Ultimately this lead to the loudest idea for me.  How and why do we politicize suicide?  Is it right to start a movement or take actions in the name of someone, saying this is for someone, without ever even taking the time to learn who they were or know them?  When we make someone we barely knew a martyr, do we take away some of who they really were?   Is it right to give someone a political legacy when their actions, to them, may have been devoid of political thought? When does a death become more?  Moreover when, how, should and do we proceed after a suicide of someone belonging to an oppressed group?

I struggle to see whole people even when they are alive, so I try not to attach too much of a myth to the dead.  I try even harder not to get someone’s story wrong, because I believe that is what you have, beyond your possessions and your body. But when you begin to see and to know the pain, of isolation and misinterpretation; when you just wished for a better day and you witness another life lost, when you realize degradation can be systemic; when loss becomes repetitive, but never redundant, it is impossible to do nothing.

I am unsure of the proper way to honor someone dead that I don’t know, but I understand that people will fight in another’s name to make sure we don’t lose another.  I just hope there is respect there, and truth.

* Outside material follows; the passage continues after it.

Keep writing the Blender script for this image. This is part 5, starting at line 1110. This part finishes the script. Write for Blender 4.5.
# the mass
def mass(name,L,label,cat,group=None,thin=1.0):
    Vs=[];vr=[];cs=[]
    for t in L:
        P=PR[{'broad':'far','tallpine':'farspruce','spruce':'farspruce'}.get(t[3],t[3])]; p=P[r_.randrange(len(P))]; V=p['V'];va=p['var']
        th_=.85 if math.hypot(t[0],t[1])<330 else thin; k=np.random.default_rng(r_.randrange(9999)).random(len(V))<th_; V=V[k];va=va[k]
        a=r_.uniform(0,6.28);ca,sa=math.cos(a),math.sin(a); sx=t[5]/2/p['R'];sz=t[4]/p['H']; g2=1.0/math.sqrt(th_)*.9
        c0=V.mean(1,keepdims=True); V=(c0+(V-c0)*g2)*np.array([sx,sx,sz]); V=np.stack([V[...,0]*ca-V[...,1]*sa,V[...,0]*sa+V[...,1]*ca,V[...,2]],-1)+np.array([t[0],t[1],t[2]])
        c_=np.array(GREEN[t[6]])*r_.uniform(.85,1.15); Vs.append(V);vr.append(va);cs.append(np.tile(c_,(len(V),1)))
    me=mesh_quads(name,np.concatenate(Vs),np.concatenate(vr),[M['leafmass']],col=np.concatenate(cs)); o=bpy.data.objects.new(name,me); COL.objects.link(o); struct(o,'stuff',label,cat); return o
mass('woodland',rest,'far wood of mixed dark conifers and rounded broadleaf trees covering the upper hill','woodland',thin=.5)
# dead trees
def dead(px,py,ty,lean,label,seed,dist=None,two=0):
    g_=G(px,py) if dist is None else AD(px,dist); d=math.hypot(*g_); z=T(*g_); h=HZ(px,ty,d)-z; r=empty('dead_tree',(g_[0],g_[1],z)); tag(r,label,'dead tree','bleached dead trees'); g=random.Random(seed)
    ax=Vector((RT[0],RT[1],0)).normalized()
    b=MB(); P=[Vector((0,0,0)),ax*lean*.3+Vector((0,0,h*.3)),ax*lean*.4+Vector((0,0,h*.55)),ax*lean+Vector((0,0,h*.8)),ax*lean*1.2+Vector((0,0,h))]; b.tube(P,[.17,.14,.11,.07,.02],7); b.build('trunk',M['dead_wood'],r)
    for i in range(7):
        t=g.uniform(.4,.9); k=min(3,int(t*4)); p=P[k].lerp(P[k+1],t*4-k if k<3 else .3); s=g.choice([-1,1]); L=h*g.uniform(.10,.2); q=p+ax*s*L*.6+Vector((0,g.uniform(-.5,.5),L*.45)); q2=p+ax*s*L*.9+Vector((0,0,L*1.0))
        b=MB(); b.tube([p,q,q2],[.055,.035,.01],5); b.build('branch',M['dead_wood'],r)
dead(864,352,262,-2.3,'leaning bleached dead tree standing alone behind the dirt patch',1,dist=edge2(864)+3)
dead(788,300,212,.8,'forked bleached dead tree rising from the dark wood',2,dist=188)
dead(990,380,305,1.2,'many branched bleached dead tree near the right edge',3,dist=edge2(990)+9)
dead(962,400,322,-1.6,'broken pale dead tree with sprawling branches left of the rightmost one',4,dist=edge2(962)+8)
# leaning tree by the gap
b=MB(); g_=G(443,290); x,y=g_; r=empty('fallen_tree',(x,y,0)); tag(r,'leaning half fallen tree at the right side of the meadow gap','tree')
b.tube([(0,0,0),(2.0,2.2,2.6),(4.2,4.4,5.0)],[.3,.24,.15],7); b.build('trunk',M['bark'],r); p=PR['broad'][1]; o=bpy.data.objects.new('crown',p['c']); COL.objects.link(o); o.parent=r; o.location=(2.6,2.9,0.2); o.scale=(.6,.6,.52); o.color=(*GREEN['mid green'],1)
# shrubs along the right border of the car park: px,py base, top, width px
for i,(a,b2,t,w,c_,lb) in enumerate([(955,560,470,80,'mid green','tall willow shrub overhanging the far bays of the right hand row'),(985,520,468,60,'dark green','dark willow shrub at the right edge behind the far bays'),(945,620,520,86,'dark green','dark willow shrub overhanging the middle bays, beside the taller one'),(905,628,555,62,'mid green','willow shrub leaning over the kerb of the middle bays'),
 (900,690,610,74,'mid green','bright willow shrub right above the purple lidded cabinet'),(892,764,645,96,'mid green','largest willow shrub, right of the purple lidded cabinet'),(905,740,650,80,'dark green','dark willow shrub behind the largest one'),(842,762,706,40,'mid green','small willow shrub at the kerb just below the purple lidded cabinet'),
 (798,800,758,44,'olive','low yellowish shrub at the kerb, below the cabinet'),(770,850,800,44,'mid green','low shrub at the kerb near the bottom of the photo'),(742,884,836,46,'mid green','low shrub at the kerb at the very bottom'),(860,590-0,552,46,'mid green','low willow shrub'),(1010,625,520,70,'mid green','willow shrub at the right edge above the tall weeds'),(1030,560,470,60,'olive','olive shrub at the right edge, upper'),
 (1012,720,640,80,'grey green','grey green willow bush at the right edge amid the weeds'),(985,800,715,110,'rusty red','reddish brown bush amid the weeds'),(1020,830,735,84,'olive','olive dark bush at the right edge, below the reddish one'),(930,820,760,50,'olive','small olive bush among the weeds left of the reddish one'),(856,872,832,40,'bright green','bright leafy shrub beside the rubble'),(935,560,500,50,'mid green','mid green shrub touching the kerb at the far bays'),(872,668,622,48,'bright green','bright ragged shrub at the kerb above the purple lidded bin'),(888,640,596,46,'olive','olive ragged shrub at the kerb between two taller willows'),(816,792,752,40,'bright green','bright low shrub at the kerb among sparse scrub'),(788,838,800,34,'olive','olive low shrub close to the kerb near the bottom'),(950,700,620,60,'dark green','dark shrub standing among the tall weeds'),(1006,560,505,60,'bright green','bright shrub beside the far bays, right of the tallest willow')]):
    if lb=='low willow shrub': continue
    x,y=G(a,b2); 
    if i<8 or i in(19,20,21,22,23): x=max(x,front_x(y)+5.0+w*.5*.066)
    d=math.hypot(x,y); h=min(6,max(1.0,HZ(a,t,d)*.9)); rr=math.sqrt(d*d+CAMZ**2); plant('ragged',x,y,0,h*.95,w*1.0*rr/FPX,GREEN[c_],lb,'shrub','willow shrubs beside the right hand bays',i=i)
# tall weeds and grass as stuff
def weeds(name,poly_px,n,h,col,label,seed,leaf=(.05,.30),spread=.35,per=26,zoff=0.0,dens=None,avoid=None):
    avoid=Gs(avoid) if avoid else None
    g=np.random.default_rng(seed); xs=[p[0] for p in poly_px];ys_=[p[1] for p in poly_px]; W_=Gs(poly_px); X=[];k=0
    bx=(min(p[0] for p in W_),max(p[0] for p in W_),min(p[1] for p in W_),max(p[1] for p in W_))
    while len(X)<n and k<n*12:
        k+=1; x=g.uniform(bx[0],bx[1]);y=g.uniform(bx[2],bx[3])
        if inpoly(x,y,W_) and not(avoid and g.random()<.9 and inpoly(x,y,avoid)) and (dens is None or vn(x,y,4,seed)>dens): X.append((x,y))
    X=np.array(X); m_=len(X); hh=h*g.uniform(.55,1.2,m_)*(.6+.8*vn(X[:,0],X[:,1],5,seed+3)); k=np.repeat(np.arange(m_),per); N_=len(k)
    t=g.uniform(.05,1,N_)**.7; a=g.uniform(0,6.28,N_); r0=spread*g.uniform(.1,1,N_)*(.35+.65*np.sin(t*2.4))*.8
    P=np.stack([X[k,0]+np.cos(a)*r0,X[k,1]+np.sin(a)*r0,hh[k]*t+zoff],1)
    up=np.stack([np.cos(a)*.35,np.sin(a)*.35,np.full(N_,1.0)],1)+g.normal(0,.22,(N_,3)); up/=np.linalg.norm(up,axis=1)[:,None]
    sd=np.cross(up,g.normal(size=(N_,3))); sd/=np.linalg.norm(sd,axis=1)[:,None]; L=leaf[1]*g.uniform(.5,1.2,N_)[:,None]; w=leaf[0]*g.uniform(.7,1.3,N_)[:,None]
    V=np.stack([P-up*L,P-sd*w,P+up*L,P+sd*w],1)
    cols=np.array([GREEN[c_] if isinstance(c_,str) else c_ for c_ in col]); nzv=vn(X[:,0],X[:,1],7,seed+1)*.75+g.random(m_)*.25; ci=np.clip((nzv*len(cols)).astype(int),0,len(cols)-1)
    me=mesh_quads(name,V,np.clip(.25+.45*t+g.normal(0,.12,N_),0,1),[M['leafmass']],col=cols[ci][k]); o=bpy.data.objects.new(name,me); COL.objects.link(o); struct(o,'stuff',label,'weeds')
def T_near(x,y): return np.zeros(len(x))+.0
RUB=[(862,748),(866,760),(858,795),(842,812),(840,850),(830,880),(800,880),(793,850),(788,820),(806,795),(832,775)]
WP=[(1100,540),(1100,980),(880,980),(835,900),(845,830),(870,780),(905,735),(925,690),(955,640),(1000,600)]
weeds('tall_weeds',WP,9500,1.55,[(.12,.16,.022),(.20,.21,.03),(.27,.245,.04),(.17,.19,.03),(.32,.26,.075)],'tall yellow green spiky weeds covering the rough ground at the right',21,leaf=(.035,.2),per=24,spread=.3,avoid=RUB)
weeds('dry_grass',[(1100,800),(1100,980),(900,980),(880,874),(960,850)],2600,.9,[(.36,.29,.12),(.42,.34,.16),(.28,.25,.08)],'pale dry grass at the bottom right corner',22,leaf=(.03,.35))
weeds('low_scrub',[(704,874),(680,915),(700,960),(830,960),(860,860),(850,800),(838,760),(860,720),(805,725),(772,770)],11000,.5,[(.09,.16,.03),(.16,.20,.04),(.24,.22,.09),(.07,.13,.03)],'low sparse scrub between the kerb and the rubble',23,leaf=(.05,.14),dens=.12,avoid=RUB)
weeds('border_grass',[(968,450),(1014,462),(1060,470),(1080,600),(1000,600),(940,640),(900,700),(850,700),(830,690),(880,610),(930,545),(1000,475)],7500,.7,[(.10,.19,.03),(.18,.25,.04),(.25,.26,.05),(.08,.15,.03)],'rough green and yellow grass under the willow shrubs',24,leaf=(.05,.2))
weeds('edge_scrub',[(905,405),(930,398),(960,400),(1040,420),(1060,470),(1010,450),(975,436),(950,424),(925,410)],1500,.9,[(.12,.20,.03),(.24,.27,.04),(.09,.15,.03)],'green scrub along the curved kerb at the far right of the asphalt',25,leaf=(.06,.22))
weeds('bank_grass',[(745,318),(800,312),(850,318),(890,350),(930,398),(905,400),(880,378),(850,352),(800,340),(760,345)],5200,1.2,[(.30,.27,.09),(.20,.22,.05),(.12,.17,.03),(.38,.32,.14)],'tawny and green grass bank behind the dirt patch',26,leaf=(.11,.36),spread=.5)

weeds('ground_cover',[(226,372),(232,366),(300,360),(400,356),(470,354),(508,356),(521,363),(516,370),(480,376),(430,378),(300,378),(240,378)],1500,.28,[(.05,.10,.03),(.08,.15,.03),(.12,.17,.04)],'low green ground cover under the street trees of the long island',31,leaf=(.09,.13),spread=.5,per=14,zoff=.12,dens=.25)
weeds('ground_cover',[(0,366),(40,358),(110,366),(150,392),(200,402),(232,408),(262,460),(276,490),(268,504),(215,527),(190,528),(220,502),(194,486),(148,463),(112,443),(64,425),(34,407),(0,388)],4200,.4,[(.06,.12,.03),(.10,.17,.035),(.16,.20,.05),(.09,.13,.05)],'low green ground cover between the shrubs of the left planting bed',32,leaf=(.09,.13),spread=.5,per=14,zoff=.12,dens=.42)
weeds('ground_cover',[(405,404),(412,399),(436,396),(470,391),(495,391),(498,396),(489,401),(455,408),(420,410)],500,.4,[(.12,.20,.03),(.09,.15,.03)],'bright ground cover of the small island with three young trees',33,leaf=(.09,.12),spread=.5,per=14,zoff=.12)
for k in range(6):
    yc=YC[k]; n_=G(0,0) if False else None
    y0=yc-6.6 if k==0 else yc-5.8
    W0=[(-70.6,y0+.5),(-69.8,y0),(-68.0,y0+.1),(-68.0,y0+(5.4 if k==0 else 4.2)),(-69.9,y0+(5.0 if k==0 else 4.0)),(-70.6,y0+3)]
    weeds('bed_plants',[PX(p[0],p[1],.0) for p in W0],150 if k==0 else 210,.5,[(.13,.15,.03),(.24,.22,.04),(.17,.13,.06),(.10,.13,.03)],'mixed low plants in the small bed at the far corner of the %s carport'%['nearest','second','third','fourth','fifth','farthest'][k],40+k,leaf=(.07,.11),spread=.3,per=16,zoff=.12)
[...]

Teddy Ferrara’s turn at The Goodman has ended, but it was built with the intention of outliving a run.

 

 

*There is a scene, I call it the Circle of Mansplaining, in which Patrick Clear as the President cannot let another person speak or take a hint about how incredibly thoughtless he is being– while pacing around a comittee of LGBTQ representatives that he convened as damage control to early accusations of non-inculsion.  I had a clear view of Simpkins, Jackson, and Christopher Imbrosciano for this, their reaction, sweet all things considered holy, were the highlight of this play.  Also the touch of changing Diversity to Social Justice, because Diversity was to “occular” (just because you have a room full of diverse people doesn’t mean your doing anything), so many claps from me.